I think these "long tail of niche categories" activities should also benefit from clustering. A restaurant needs someone who can clean it's vent hood and repair it's dish machine. The repair shop needs to be able to order replacement parts and get them delivered fast and needs a steady supply of qualified tradespeople to hire from a local community college or they'll never be able to keep guys and be understaffed. Also the restaurant is some fast-casual concept and it needs interior design, it needs an architect and they might be remote but the people who install the hipster decor aren't.

All these things are also job creators and small-medium-business markets and none of them can be either sold online or are jobs that can be remote work from home. There's a difference in lifestyle where if you live in a city the answer is always "sure" and if you live in a small town "oh well that won't work out".

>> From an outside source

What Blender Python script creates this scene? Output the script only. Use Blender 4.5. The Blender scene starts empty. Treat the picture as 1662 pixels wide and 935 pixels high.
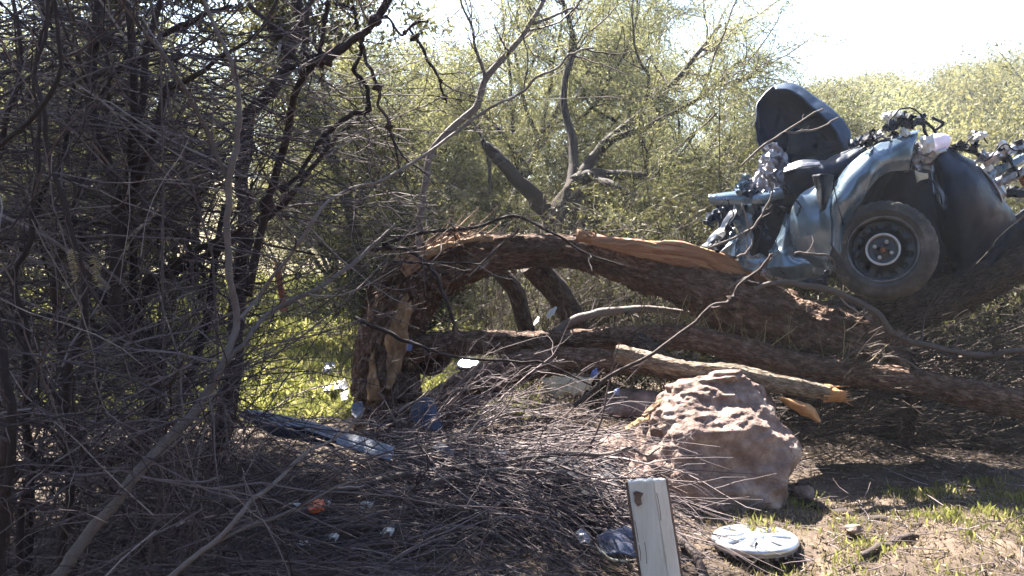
import bpy, math, random
import numpy as np
from mathutils import Vector
rng = np.random.default_rng(7)
random.seed(7)
R = math.radians
S = bpy.context.scene
COL = S.collection

# ------------------------------------------------------------------ camera, sky, sun, exposure
CAM_Z, PITCH, F = 1.45, R(3.5), 1440.0            # F: focal length in photo pixels (photo 1662 wide)
cd = bpy.data.cameras.new('camera'); cam = bpy.data.objects.new('camera', cd); COL.objects.link(cam)
cam.location = (0, 0, CAM_Z); cam.rotation_euler = (R(90) - PITCH, 0, 0)
cd.sensor_width = 36; cd.lens = 36 * F / 1662; cd.clip_start = 0.05; cd.clip_end = 1000
S.camera = cam
SUN_AZ, SUN_EL = R(-28), R(52)                    # azimuth from +Y (negative = left), elevation
w = bpy.data.worlds.new('World'); S.world = w; w.use_nodes = True
nt = w.node_tree; bg = nt.nodes['Background']
sky = nt.nodes.new('ShaderNodeTexSky'); sky.sky_type = 'NISHITA'; sky.sun_disc = False
sky.sun_elevation = SUN_EL; sky.sun_rotation = SUN_AZ; sky.air_density = 1.0; sky.dust_density = .7; sky.ozone_density = 2.0
nt.links.new(sky.outputs[0], bg.inputs[0]); bg.inputs[1].default_value = 0.05
sd = bpy.data.lights.new('sun', 'SUN'); sun = bpy.data.objects.new('sun', sd); COL.objects.link(sun)
sd.energy = 5.0; sd.angle = R(0.5); sd.color = (1.0, 0.94, 0.84)
TO_SUN = Vector((math.sin(SUN_AZ) * math.cos(SUN_EL), math.cos(SUN_AZ) * math.cos(SUN_EL), math.sin(SUN_EL)))
sun.rotation_euler = TO_SUN.to_track_quat('Z', 'Y').to_euler(); sun.location = (0, 0, 20)
vs = S.view_settings; vs.view_transform = 'Standard'; vs.look = 'None'; vs.exposure = 3.1; vs.gamma = 1
S.cycles.use_denoising = True
S.cycles.max_bounces = 6; S.cycles.diffuse_bounces = 3; S.cycles.transmission_bounces = 3; S.cycles.volume_bounces = 0
S.cycles.sample_clamp_indirect = 6
HAZE = 0.0013

# ------------------------------------------------------------------ helpers: points, noise, meshes
CP, SP = math.cos(PITCH), math.sin(PITCH)
def at(px, py, Y):
    """world point seen at photo pixel (px, py), Y metres ahead"""
    u, v = (px - 831) / F, -(py - 467.5) / F
    y, z = CP + v * SP, -SP + v * CP
    return np.array([u * Y / y, Y, CAM_Z + z * Y / y])
def W(wpx, Y): return wpx * Y / F / 2             # pixel width -> radius in metres
def hsh(i, j, k):
    n = (i * 374761393 + j * 668265263 + k * 1274126177) & 0x7fffffff
    n = ((n ^ (n >> 13)) * 1274126177) & 0x7fffffff
    return ((n ^ (n >> 16)) & 0xffff) / 65535.0
def vnoise(P):
    P = np.asarray(P, float); I = np.floor(P).astype(np.int64); f = P - I; f = f * f * (3 - 2 * f); o = 0
    for a in (0, 1):
        for b in (0, 1):
            for c in (0, 1):
                wt = (f[..., 0] if a else 1 - f[..., 0]) * (f[..., 1] if b else 1 - f[..., 1]) * (f[..., 2] if c else 1 - f[..., 2])
                o = o + wt * hsh(I[..., 0] + a, I[..., 1] + b, I[..., 2] + c)
    return o * 2 - 1
def fbm(P, oct=4):
    P = np.asarray(P, float); s = 0; a = 1; 
    for k in range(oct): s = s + a * vnoise(P * 2 ** k + 17.3 * k); a *= .5
    return s
def nrm(a): return a / np.maximum(np.linalg.norm(a, axis=-1, keepdims=True), 1e-9)
def spline(C, n):
    """Catmull-Rom through control rows C (K,D), n samples"""
    C = np.asarray(C, float); K = len(C); P = np.vstack([2 * C[0] - C[1], C, 2 * C[-1] - C[-2]])
    t = np.linspace(0, K - 1 - 1e-6, n); i = t.astype(int); f = (t - i)[:, None]
    a, b, c, d = P[i], P[i + 1], P[i + 2], P[i + 3]
    return .5 * (2 * b + (c - a) * f + (2 * a - 5 * b + 4 * c - d) * f ** 2 + (3 * b - a - 3 * c + d) * f ** 3)

def mesh(name, V, Fq, mat, parent=None, tint=None, uv=None, smooth=True, tri=None):
    """one mesh object; V world coords; Fq (n,4) quads and/or tri (n,3); origin on the parent's base"""
    V = np.asarray(V, float).reshape(-1, 3)
    org = np.array(parent.location) if parent is not None and parent.type == 'EMPTY' and parent.parent is None else None
    if parent is not None and org is None:
        q = parent; org = np.zeros(3)
        while q is not None: org = org + np.array(q.location); q = q.parent
    if org is None: org = np.array([V[:, 0].mean(), V[:, 1].mean(), V[:, 2].min()])
    me = bpy.data.meshes.new(name); Vl = V - org
    Fq = np.zeros((0, 4), int) if Fq is None else np.asarray(Fq).reshape(-1, 4)
    T = np.zeros((0, 3), int) if tri is None else np.asarray(tri).reshape(-1, 3)
    nl = Fq.size + T.size
    me.vertices.add(len(V)); me.vertices.foreach_set('co', Vl.astype(np.float32).ravel())
    me.loops.add(nl); li = np.concatenate([Fq.ravel(), T.ravel()]).astype(np.int32); me.loops.foreach_set('vertex_index', li)
    me.polygons.add(len(Fq) + len(T))
    st = np.concatenate([np.arange(len(Fq)) * 4, Fq.size + np.arange(len(T)) * 3]).astype(np.int32)
    me.polygons.foreach_set('loop_start', st)
    me.polygons.foreach_set('use_smooth', np.full(len(st), smooth, bool))
    if uv is not None:
        l = me.uv_layers.new(name='uv'); l.data.foreach_set('uv', np.asarray(uv)[li].astype(np.float32).ravel())
    if tint is not None:
        a = me.attributes.new('tint', 'FLOAT', 'POINT'); a.data.foreach_set('value', np.asarray(tint, np.float32).ravel())
    me.update(calc_edges=True); me.validate()
    me.materials.append(mat)
    o = bpy.data.objects.new(name, me); COL.objects.link(o)
    if parent is not None: o.parent = parent
    else: o.location = org
    return o
def tag(o, label=None, cat=None, group=None, kind=None):
    if label: o['label'] = label
    if cat: o['category'] = cat
    if group: o['group'] = group
    if kind: o['kind'] = kind
    return o
def thing(name, label, cat, loc, group=None):
    o = bpy.data.objects.new(name, None); COL.objects.link(o); o.empty_display_size = .1
    o.location = tuple(float(c) for c in loc); return tag(o, label, cat, group)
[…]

Finally at the end of the day Amazon's ability to offer fast grocery delivery for example is dependent on efficient traveling salesman routes for its delivery vehicles which requires density. Even if robot drones bring you things to your home, NYC will always have superior delivery times and you won't get fresh produce air-dropped in the middle of Wyoming.

...

TLDR though, if a city becomes an asset type for the rich, and nobody normal can live there anymore, and it NIMBY's away all the light industry and warehouses and air cargo hubs, etc, then it fails at all this. Then it's not generating the value added from the clustering and we are actually poorer for it.

I guess we can afford to lose a few places like SF to be these kinds of fake show pieces but the US will always need cities that bring lots of things together, which is why places like Dallas will just continue to grow, and why if Chicago got it's shit together it could come back, etc.